** start INFORMATION PROVIDED **
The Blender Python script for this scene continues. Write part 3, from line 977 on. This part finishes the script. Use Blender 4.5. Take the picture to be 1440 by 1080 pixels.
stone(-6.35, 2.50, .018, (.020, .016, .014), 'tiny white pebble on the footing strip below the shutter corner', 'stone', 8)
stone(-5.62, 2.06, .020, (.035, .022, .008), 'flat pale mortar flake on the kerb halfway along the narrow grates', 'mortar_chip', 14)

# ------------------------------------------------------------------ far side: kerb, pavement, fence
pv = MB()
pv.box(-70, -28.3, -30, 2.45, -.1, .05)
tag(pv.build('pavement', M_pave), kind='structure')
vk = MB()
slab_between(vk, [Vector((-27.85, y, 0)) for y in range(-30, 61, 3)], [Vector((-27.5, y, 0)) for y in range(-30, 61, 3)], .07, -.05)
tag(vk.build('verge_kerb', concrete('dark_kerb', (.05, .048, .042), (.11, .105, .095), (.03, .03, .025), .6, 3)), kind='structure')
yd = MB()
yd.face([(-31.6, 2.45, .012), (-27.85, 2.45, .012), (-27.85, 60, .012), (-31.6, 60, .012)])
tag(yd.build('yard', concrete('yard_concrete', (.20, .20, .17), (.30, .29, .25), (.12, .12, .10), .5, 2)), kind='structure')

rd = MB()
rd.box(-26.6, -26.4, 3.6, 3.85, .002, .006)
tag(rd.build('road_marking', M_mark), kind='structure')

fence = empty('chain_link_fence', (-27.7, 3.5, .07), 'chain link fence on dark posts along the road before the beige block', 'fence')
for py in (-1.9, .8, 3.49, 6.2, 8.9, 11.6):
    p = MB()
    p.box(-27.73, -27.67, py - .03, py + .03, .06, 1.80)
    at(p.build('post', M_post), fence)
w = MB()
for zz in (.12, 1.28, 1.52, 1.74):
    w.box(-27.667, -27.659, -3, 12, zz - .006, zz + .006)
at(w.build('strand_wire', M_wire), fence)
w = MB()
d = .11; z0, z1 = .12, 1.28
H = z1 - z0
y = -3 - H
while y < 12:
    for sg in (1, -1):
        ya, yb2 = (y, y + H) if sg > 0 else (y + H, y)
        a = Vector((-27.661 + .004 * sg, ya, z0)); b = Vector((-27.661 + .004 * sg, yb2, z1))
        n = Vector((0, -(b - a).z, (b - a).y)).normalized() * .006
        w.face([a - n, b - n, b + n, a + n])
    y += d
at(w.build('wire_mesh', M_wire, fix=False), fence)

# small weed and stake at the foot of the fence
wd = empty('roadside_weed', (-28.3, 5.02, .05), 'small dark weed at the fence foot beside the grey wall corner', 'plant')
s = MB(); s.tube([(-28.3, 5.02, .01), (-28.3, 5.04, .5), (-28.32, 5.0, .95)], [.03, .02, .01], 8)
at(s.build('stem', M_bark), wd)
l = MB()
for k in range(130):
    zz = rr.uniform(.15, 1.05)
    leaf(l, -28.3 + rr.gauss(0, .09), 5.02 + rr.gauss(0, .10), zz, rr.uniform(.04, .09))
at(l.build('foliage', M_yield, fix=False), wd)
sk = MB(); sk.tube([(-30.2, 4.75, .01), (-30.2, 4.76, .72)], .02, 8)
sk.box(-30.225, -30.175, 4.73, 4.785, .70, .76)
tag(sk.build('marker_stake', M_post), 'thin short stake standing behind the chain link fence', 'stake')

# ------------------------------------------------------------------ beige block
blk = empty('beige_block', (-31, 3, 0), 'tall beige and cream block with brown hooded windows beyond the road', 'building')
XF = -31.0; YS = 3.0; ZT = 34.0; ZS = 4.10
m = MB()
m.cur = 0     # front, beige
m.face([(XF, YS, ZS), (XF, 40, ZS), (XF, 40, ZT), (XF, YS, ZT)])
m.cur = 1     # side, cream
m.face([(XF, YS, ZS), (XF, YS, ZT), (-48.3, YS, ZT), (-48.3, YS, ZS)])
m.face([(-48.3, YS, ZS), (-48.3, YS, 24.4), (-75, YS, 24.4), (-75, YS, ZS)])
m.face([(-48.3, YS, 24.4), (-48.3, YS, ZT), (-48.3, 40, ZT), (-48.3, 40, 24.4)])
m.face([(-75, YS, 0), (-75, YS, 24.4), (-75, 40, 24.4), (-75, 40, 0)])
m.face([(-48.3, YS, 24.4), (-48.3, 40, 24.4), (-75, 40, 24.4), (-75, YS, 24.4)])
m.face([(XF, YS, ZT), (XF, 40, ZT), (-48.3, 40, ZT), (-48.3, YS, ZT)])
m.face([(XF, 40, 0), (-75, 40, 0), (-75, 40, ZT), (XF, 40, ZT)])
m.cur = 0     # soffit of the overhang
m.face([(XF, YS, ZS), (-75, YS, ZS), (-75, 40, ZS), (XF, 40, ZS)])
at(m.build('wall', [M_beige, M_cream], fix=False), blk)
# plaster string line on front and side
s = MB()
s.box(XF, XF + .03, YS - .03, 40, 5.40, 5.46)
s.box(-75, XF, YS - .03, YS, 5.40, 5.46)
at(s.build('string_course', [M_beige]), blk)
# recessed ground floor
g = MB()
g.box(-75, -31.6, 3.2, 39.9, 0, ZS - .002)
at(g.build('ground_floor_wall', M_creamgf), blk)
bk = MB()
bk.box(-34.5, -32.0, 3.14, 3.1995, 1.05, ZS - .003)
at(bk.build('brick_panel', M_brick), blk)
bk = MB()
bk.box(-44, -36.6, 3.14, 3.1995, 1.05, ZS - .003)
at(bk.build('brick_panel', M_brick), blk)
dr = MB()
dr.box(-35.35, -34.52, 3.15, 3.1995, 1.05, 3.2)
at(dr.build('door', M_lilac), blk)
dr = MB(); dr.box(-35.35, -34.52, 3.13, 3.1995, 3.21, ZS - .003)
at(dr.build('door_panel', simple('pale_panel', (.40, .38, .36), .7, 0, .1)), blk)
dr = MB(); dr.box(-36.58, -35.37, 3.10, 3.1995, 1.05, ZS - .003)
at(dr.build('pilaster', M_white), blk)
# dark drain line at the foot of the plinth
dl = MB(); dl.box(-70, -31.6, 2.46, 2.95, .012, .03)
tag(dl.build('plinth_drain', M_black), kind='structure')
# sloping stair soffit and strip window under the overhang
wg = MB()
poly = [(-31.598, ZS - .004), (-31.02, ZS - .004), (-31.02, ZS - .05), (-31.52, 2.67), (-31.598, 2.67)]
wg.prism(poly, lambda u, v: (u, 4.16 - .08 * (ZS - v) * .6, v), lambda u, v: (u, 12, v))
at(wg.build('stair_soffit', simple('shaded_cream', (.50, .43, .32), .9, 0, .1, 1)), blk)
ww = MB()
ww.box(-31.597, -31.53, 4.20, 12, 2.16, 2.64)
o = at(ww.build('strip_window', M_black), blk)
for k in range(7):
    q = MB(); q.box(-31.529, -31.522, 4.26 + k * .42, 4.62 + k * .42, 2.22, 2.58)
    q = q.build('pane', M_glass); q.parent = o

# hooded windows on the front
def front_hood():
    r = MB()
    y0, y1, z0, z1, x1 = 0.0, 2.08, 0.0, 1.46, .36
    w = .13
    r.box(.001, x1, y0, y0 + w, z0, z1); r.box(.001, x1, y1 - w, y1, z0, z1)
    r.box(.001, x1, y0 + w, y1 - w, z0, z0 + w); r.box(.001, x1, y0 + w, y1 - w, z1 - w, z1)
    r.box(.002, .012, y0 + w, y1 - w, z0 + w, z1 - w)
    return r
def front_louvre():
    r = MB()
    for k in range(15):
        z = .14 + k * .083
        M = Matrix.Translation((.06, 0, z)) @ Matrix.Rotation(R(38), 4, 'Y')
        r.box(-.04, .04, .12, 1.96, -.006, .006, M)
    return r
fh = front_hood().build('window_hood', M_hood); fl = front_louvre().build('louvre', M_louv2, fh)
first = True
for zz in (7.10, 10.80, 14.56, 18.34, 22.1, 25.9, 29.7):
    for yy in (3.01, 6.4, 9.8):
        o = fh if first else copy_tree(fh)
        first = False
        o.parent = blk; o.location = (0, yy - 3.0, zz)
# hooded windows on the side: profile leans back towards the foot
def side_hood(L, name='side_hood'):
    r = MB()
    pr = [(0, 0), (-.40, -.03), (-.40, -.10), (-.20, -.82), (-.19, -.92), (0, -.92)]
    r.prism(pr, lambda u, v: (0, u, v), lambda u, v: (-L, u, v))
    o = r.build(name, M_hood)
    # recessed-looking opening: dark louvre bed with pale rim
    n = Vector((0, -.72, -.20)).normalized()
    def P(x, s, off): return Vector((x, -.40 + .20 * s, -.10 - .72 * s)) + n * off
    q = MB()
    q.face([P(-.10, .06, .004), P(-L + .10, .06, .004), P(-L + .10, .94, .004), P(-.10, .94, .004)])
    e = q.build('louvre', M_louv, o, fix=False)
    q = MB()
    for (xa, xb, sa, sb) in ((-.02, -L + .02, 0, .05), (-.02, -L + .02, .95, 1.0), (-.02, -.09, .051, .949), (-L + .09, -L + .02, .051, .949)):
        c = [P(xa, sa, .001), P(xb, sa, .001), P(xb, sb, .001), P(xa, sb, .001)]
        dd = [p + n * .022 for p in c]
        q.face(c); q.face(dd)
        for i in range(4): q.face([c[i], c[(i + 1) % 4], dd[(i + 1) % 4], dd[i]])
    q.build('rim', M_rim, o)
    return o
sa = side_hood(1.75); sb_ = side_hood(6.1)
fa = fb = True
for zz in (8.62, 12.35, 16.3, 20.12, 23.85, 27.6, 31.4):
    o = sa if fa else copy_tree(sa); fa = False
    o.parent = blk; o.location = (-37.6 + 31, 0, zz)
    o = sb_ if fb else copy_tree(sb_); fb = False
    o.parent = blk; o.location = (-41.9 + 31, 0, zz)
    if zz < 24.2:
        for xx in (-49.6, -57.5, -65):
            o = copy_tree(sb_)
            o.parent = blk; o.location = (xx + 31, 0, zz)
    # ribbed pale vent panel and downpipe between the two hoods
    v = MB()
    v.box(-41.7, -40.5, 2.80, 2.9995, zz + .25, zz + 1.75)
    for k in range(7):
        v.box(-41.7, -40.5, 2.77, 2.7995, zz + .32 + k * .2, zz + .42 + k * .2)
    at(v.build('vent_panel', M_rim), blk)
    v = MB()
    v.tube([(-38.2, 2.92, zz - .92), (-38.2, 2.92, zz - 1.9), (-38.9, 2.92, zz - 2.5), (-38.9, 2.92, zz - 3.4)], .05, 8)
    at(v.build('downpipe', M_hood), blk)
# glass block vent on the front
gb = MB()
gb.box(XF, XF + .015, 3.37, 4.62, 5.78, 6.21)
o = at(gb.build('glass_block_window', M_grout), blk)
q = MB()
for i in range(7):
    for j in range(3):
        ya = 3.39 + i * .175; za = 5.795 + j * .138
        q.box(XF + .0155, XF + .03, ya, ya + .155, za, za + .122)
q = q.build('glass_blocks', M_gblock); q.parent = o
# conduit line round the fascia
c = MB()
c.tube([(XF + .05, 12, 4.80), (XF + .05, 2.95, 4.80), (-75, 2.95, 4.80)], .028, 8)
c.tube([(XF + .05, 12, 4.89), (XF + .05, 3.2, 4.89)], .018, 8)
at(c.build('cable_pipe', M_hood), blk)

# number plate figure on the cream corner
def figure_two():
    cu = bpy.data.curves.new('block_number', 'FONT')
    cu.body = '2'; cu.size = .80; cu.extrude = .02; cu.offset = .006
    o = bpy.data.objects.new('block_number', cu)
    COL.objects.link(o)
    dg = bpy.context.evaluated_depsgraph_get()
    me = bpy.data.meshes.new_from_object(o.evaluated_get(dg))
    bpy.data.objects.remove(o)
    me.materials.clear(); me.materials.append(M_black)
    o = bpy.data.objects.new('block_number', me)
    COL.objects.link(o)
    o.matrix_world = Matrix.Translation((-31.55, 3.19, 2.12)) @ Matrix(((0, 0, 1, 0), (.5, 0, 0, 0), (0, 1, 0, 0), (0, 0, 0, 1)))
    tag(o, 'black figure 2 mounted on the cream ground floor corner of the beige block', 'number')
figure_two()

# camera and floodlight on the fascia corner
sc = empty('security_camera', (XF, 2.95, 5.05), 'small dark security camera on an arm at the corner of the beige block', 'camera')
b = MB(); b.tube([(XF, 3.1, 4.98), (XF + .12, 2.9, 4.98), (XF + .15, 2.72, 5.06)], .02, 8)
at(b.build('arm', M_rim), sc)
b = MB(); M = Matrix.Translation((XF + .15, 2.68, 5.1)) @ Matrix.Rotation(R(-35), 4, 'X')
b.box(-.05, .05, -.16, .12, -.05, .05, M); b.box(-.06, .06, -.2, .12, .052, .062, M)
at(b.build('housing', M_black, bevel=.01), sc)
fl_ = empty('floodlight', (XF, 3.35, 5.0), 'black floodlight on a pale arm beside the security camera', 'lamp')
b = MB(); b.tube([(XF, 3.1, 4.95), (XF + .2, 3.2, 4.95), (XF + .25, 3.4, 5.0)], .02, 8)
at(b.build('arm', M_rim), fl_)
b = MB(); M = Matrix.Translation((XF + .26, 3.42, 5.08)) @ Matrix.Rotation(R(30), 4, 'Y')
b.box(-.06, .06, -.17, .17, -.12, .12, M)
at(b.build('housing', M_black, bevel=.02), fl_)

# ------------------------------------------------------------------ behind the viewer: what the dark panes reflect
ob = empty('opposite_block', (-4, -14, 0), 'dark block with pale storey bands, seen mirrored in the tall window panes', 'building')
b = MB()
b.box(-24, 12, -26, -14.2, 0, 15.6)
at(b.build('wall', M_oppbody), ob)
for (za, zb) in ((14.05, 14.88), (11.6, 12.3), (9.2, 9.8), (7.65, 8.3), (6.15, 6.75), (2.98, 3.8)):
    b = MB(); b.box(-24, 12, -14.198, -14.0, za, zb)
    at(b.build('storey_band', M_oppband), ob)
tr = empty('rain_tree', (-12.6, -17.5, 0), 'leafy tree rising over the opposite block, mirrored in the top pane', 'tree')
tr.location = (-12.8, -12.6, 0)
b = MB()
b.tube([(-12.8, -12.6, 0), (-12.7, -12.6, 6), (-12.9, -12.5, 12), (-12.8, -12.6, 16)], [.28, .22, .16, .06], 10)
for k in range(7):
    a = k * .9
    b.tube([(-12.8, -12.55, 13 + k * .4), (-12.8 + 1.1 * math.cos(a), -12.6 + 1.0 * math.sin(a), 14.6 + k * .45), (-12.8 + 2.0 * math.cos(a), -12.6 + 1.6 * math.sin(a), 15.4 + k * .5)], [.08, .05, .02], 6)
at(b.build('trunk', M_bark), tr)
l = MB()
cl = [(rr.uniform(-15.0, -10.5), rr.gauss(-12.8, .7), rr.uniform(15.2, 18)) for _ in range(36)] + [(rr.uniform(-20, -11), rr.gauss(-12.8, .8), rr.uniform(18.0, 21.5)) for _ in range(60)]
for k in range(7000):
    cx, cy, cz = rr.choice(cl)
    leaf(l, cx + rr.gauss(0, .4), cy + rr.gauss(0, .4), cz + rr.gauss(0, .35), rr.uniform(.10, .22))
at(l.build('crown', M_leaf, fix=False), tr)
** end INFORMATION PROVIDED **
Return exactly the lines that run from the top of the listing above to the line containing "(.12, .12, .10), .5, 2)), kind='structure')", please, keeping both end lines and leaving out everything else.

_SOLUTION TO THIS EXERCISE_
The Blender Python script for this scene continues. Write part 3, from line 977 on. This part finishes the script. Use Blender 4.5. Take the picture to be 1440 by 1080 pixels.
stone(-6.35, 2.50, .018, (.020, .016, .014), 'tiny white pebble on the footing strip below the shutter corner', 'stone', 8)
stone(-5.62, 2.06, .020, (.035, .022, .008), 'flat pale mortar flake on the kerb halfway along the narrow grates', 'mortar_chip', 14)

# ------------------------------------------------------------------ far side: kerb, pavement, fence
pv = MB()
pv.box(-70, -28.3, -30, 2.45, -.1, .05)
tag(pv.build('pavement', M_pave), kind='structure')
vk = MB()
slab_between(vk, [Vector((-27.85, y, 0)) for y in range(-30, 61, 3)], [Vector((-27.5, y, 0)) for y in range(-30, 61, 3)], .07, -.05)
tag(vk.build('verge_kerb', concrete('dark_kerb', (.05, .048, .042), (.11, .105, .095), (.03, .03, .025), .6, 3)), kind='structure')
yd = MB()
yd.face([(-31.6, 2.45, .012), (-27.85, 2.45, .012), (-27.85, 60, .012), (-31.6, 60, .012)])
tag(yd.build('yard', concrete('yard_concrete', (.20, .20, .17), (.30, .29, .25), (.12, .12, .10), .5, 2)), kind='structure')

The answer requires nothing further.